Objective: Up to and including the line with "rad = math.radians", write out the listing from its first line, minus the pictures.
● ● ● ● ● ● ●
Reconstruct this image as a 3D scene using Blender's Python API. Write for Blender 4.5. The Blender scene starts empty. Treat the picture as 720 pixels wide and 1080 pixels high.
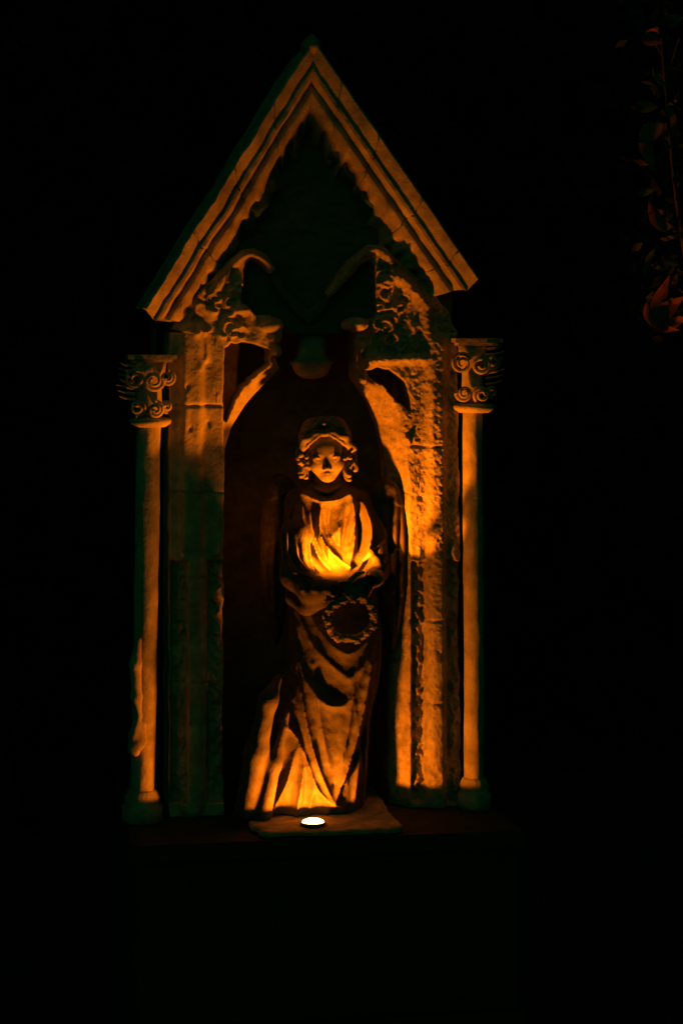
import bpy, bmesh, math, random
import numpy as np
from mathutils import Vector, Matrix
random.seed(7)
RS = np.random.RandomState(11)
C = bpy.context.scene.collection
rad = math.radians

# ------------------------------------------------------------------ camera frame
YAW = rad(9.0); DIST = 5.0; F = 2150.0; HZ = 330.0; EYE = 1.75
fwd = np.array([math.sin(YAW), math.cos(YAW), 0.0]); rgt = np.array([math.cos(YAW), -math.sin(YAW), 0.0])
CAM = -DIST*fwd + 0.0767*rgt; CAM[2] = EYE

def P(px, py, y=0.0):
    """measure a point of the photograph on the plane at depth y -> (x, z)"""
    d = fwd + rgt*(px-360.0)/F + np.array([0, 0, 1.0])*(HZ-py)/F
    t = (y-CAM[1])/d[1]
    p = CAM + d*t
    return float(p[0]), float(p[2])
def P3(px, py, y): x, z = P(px, py, y); return (x, y, z)
def to_px(x, y, z):
    dx = x-CAM[0]; dy = y-CAM[1]; dz = z-CAM[2]
    w = dx*fwd[0]+dy*fwd[1]
    return 360+F*(dx*rgt[0]+dy*rgt[1])/w, HZ-F*dz/w

# ------------------------------------------------------------------ materials
def nodes(name):
    m = bpy.data.materials.new(name); m.use_nodes = True
    nt = m.node_tree; b = nt.nodes['Principled BSDF']; b.inputs['Specular IOR Level'].default_value = 0.25
    return m, nt, b
def stone(name, c1, c2, scale=9, bump=0.5, dist=0.004, rough=0.85, fine=140, green_patch=None, green_amt=0.5, pits=0.0):
    m, nt, b = nodes(name); N = nt.nodes.new; L = nt.links.new
    tc = N('ShaderNodeTexCoord')
    n1 = N('ShaderNodeTexNoise'); n1.inputs['Scale'].default_value = scale; n1.inputs['Detail'].default_value = 8; n1.inputs['Roughness'].default_value = .65
    n2 = N('ShaderNodeTexNoise'); n2.inputs['Scale'].default_value = fine; n2.inputs['Detail'].default_value = 5
    n3 = N('ShaderNodeTexNoise'); n3.inputs['Scale'].default_value = scale*4; n3.inputs['Detail'].default_value = 6
    for n in (n1, n2, n3): L(tc.outputs['Object'], n.inputs['Vector'])
    r = N('ShaderNodeValToRGB'); r.color_ramp.elements[0].position = .32; r.color_ramp.elements[1].position = .68
    r.color_ramp.elements[0].color = (*c1, 1); r.color_ramp.elements[1].color = (*c2, 1)
    L(n1.outputs['Fac'], r.inputs['Fac'])
    mx = N('ShaderNodeMixRGB'); mx.blend_type = 'OVERLAY'; mx.inputs['Fac'].default_value = .45
    L(r.outputs['Color'], mx.inputs['Color1']); L(n3.outputs['Fac'], mx.inputs['Color2'])
    out = mx.outputs['Color']
    if green_patch:
        n4 = N('ShaderNodeTexNoise'); n4.inputs['Scale'].default_value = 6; n4.inputs['Detail'].default_value = 10; n4.inputs['Roughness'].default_value = .75
        L(tc.outputs['Object'], n4.inputs['Vector'])
        r4 = N('ShaderNodeValToRGB'); r4.color_ramp.elements[0].position = .62-.3*green_amt; r4.color_ramp.elements[1].position = .72-.3*green_amt
        L(n4.outputs['Fac'], r4.inputs['Fac'])
        m4 = N('ShaderNodeMixRGB'); m4.inputs['Color2'].default_value = (*green_patch, 1)
        L(r4.outputs['Color'], m4.inputs['Fac']); L(out, m4.inputs['Color1']); out = m4.outputs['Color']
    L(out, b.inputs['Base Color'])
    b.inputs['Roughness'].default_value = rough
    bp = N('ShaderNodeBump'); bp.inputs['Strength'].default_value = bump; bp.inputs['Distance'].default_value = dist
    ad = N('ShaderNodeMath'); ad.operation = 'MULTIPLY_ADD'; ad.inputs[1].default_value = .45
    L(n2.outputs['Fac'], ad.inputs[0]); L(n3.outputs['Fac'], ad.inputs[2])
    L(ad.outputs[0], bp.inputs['Height']); L(bp.outputs['Normal'], b.inputs['Normal'])
    return m
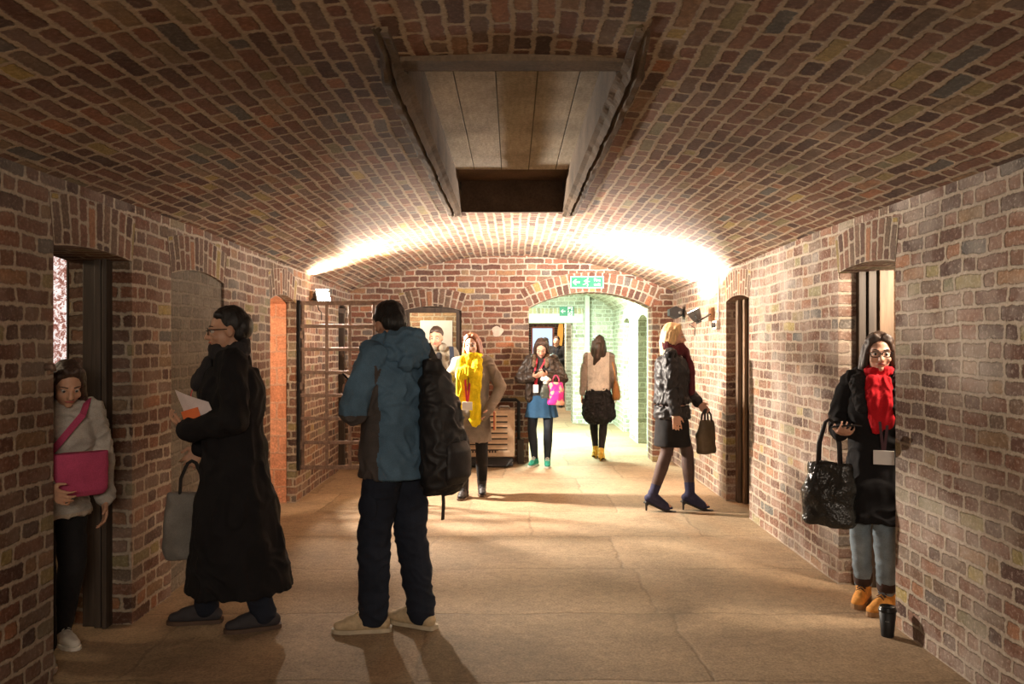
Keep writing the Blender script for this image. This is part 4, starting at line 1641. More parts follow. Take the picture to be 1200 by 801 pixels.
bag_between('pink_bag', 'bright pink patterned bag hanging from the arm of the woman in the leather jacket', e + V((.045, -.03, .02)), (.21, .11, .27),
            (lambda: (lambda t: (t.set(Base_Color=t.mix(t.ramp(t.noise(t.coord('Object'), 13, 2), [(.52, 0), (.56, 1)]), (.70, .03, .32), (.75, .42, .30)), Roughness=.5)))(NT('pink_print')))(), C_PINK, yaw=math.radians(8), handle=.09, voxel=.009)
g2 = e + V((-.065, -.05, -.035))
o = Blob()
for k in range(7):
    o.ell((random.uniform(-.05, .05), random.uniform(-.03, .03), random.uniform(-.035, .035)), (.032, .026, .028))
o = o.bake('white_handkerchief', P_WHITE, None, .008, 1, 1, .008, (30, 30, 30))
o.location = g2
tag(o, 'crumpled white cloth held above the pink bag', 'handkerchief')
o = Blob()
o.loft([(0, 0, 0, .05, .03), (.06, 0, 0, .058, .036), (.13, 0, 0, .045, .022), (.17, 0, 0, .02, .012)], n=24)
o = o.bake('small_pouch', plain('grey_green_plastic', (.055, .065, .055), .35, bump=.3), None, .008, 1, 1, .006, (24, 24, 24))
o.location = e + V((-.085, -.06, -.255))
tag(o, 'small dark pouch hanging left of the pink bag', 'pouch')

# --- woman walking away under the arch -----------------------------------------------------------
f = Figure('woman in a pale top and black balloon skirt walking away under the arch', 1.135, 10.74, 173, 1.565, female=True,
           feet={-1: (-.04, .15, .0), 1: (.045, -.12, 0)}, toes={-1: -6, 1: 6}, heel=.05, hands={-1: (-.24, -.10, .90), 1: (.24, .04, .84)}, curl=(.5, .5), skin=SK_A, voxel=MID)
b = Blob()
f.trunk(b, .92, rx=.178, ry=.135, folds=5, fold=.02)
f.sleeves(b, .070, .060, .046)
sl = lambda c: 0 if abs(c.x) < .165 * f.S else 1
b.bake('knitted_top', [C_WHITE, cloth('grey_knit', (.30, .25, .22), weave=120)], f.root, f.vox, 3, f.S, .010, (11, 11, 9), sel=sl, fold=True)
b = Blob()
p = f.pel
b.loft([(1.02, p.x, p.y, .150, .12), (.93, p.x, p.y, .185, .155, .03), (.78, p.x, p.y, .225, .205, .06), (.62, p.x, p.y, .235, .215, .08), (.55, p.x, p.y, .19, .175, .10), (.50, p.x, p.y, .13, .12, .06)], folds=11, n=70)
b.bake('balloon_skirt', C_BLACK2, f.root, f.vox, 2, f.S, .016, (16, 16, 12), fold=True)
f.legs(C_BLACK2, 'tights', r=(.086, .058, .041))
f.shoes(S_YEL, S_YEL, length=.195, stiletto=True)
f.hair(H_DARK, 'long', .22, crease=.006)
b = Blob()
b.chain([f.H(.0, .12, -.02), f.up((.02, .125, 1.40)), f.up((.06, .13, 1.30))], [.05, .055, .02])
b.bake('hair_tail', H_DARK, f.root, f.vox, 2, f.S, .006)
fb = f
r = thing('shoulder_bag', 'tan leather shoulder bag on the arm of the woman walking away', 'bag', tuple(f.root.location), f.root.rotation_euler.z)
S = f.S
b = Blob()
b.loft([(.84, -.245, .06, .045, .09), (.88, -.25, .06, .062, .135), (.98, -.25, .06, .055, .125), (1.08, -.245, .055, .035, .085), (1.12, -.235, .05, .02, .04)], n=30)
tan = plain('tan_leather', (.36, .155, .045), .45, bump=.2)
b.bake('bag_body', tan, r, .009, 3, S, .006)
mb = MB()
mb.tube([V((-.24, .12, 1.06)) * S, V((-.225, .08, 1.25)) * S, V((-.175, .03, 1.463)) * S, V((-.20, -.03, 1.40)) * S, V((-.235, -.0, 1.2)) * S, V((-.24, .0, 1.07)) * S], .011 * S, 8)
mb.build('strap', tan, r)

# --- blonde woman passing the right wall ---------------------------------------------------------
f = Figure('blonde woman in a black leather jacket and high heeled boots walking right past the floodlight', 1.455, 7.44, 76, 1.62, female=True,
           feet={-1: (-.06, .175, 0), 1: (.07, -.165, 0)}, toes={-1: 0, 1: 4}, heel=.075, headyaw=4, headpitch=3,
           hands={-1: (-.225, -.05, .83), 1: (.16, -.24, 1.02)}, elbow={-1: (-.3, 1, 0), 1: (.5, .9, -.3)}, curl=(.5, .9), skin=SK_A, voxel=MID)
b = Blob()
f.trunk(b, .62, rx=.182, ry=.152, hx=.190, hy=.172, folds=4, fold=.02)
b.bake('dress', C_BLACK2, f.root, f.vox, 3, f.S, .004)
b = Blob()
f.trunk(b, .88, rx=.200, ry=.170, folds=4, fold=.02)
f.sleeves(b, .072, .062, .052, to=.95)
b.bake('leather_jacket', C_LEATHERB, f.root, f.vox, 3, f.S, .012, (13, 13, 11), fold=True)
scarf_loop(f, C_MAROON, r=.047, big=1.0, tails=[([(.03, -.13, 1.42), (.03, -.18, 1.25), (.03, -.175, 1.08)], .06, .03)])
f.legs(C_SHEER, r=(.088, .060, .042))
sh0 = len(bpy.data.objects)
f.shoes(S_NAVY, S_DARK, name='boot', high=.10, length=.215, toe_r=.018, stiletto=True, platform=.008)
f.hair(H_BLOND, 'long', .24, crease=.006)
f.brows(H_RED)
g = f.world(f.grip(1, .085, .02))
bag_between('handbag', 'olive brown handbag carried by the blonde woman in heeled boots', g + V((.02, 0, .0)), (.22, .13, .30), plain('olive_leather', (.10, .075, .045), .5, bump=.2), S_DARK, yaw=math.radians(35), handle=.10)

# --- woman in the right doorway ------------------------------------------------------------------
f = Figure('woman in glasses, black coat and red scarf standing in the right doorway', 2.11, 4.72, -24, 1.575, female=True,
           feet={-1: (-.085, .12, 0), 1: (.05, -.02, 0)}, toes={-1: -10, 1: -26}, headyaw=8, headpitch=4, lean=.01,
           hands={-1: (-.215, -.23, 1.10), 1: (.225, -.06, .90)}, handdir={-1: (.30, -.9, .15), 1: (-.05, -.5, -.9)}, palm={-1: (.35, .0, 1), 1: (-1, .2, 0)},
           curl=(.7, .6), elbow={-1: (-.25, .9, -.6), 1: (.5, .9, 0)}, skin=SK_A, voxel=NEAR)
b = Blob()
f.trunk(b, .555, rx=.185, ry=.150, hx=.205, hy=.195, folds=5, fold=.02, shift=(0, -.03))
f.sleeves(b, .074, .064, .052, to=.93)
b.bake('coat', C_BLACK, f.root, f.vox, 4, f.S, .012, (9, 9, 6), fold=True)
b = Blob()      # padded collar
for s in (-1, 1):
    b.chain([f.neck + V((s * .03, .09, .01)), f.neck + V((s * .105, .03, .0)), f.up((s * .115, -.06, 1.40)), f.up((s * .09, -.145, 1.25))], [.05, .056, .055, .035])
b.bake('fur_collar', plain('black_fur', (.014, .013, .014), .9, bump=.9, scale=70), f.root, f.vox, 2, f.S, .010, (35, 35, 35))
scarf_loop(f, C_RED, r=.027, big=.80, tails=[([(-.03, -.11, 1.41), (-.022, -.165, 1.28), (-.005, -.170, 1.14)], .045, .020), ([(.035, -.11, 1.41), (.045, -.165, 1.28), (.045, -.170, 1.17)], .042, .020)])
b = None
f.trousers(C_LDENIM, (.088, .066, .055), name='jeans', lo=.90, crease=.006)
f.shoes(S_TAN, plain('gum_rubber', (.30, .17, .08), .7, bump=.05), name='boot', high=.085, length=.225, toe_r=.046, laces=plain('dark_laces', (.05, .025, .02), .7, bump=0), cuff=plain('dark_brown_cuff', (.045, .022, .016), .8, bump=.3), platform=.03)
f.hair(H_DARK, 'long', .16, crease=.005)
f.brows(H_BLACK)
f.glasses(PHONE)
f.lanyard(plain('dark_strap_b', (.06, .012, .02), .6, bump=0), P_WHITE, y=-.19, z1=1.005, w=.115, h=.085, x=.03)
g = f.world(f.grip(-1, .10, .022))
phone('mobile_phone', 'dark phone held out by the woman in the right doorway', g + V((.0, -.01, .012)), (.45, -.8, .15), (.1, .1, 1))
e = f.world(f.elb[-1].lerp(f.wri[-1], .45) * f.S)
bag_between('shopping_bag', 'glossy dark shopping bag hanging from the arm in the right doorway', e + V((-.06, -.02, .055)), (.30, .15, .36), plain('glossy_dark_plastic', (.025, .024, .022), .22, bump=.6, scale=9, bd=.02), S_DARK, yaw=math.radians(-35), handle=.25, crease=.016)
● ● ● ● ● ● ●
Solution:
Reconstruct this image as a 3D scene using Blender's Python API. Write for Blender 4.5. The Blender scene starts empty. Treat the picture as 720 pixels wide and 1080 pixels high.
import bpy, bmesh, math, random
import numpy as np
from mathutils import Vector, Matrix
random.seed(7)
RS = np.random.RandomState(11)
C = bpy.context.scene.collection
rad = math.radians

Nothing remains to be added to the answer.